Секрет такого единства, доказывал Видаль де Лаблаш, в самой органике страны; исходным выступает собственно земля Франции, ее «почва» в буквальном смысле слова. Не случайно французов, живущих в различных частях страны, объединяет между собой и отличает от соседей национальная кухня. Ведь она напрямую связана с плодородием земли и, конечно, умением ее обрабатывать. Еще Гёте, сравнивая французскую и немецкую культуры, отправной точкой указывал то, что французы едят белый хлеб, тогда как немцы – черный. Помимо белого хлеба и мясных блюд (наличие которых в рационе обеспечено распространением пастбищ), своеобразие французской кухне придает также разнообразие овощей на любом столе, проистекающее от искусства огородничества, которое радикально отличает французов от англичан.

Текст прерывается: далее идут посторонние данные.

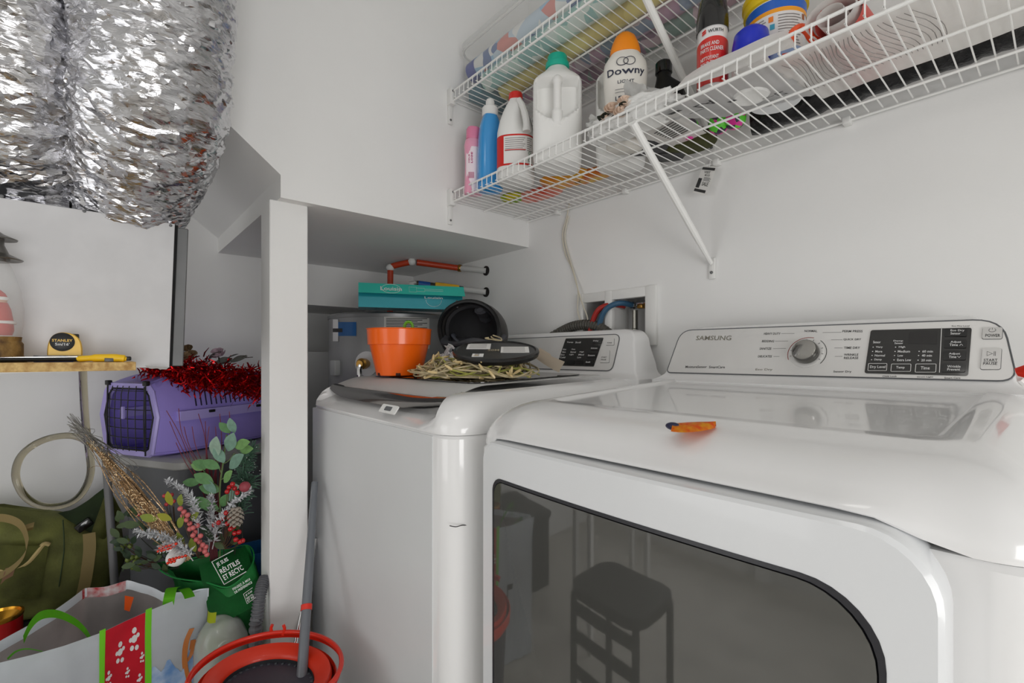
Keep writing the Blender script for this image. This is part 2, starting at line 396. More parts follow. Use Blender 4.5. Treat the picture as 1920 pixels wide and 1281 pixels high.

Закономерно, что органическую, или «природную» Францию олицетворяла для географа деревня с ее жителями. Именно крестьянская жизнь, бытие людей, обрабатывающих землю Франции, оказывается объединяющим началом. Она формирует общие обычаи, манеру поведения, способы общения, вкусы и предпочтения. Создав сами предпосылки совместного существования этнически и культурно различных групп, эти природные силы – настоящие «духи местности» – исподволь и подготовили, по Видалю де Лаблашу, формирование нации[41 - Ibid. Р. 51.].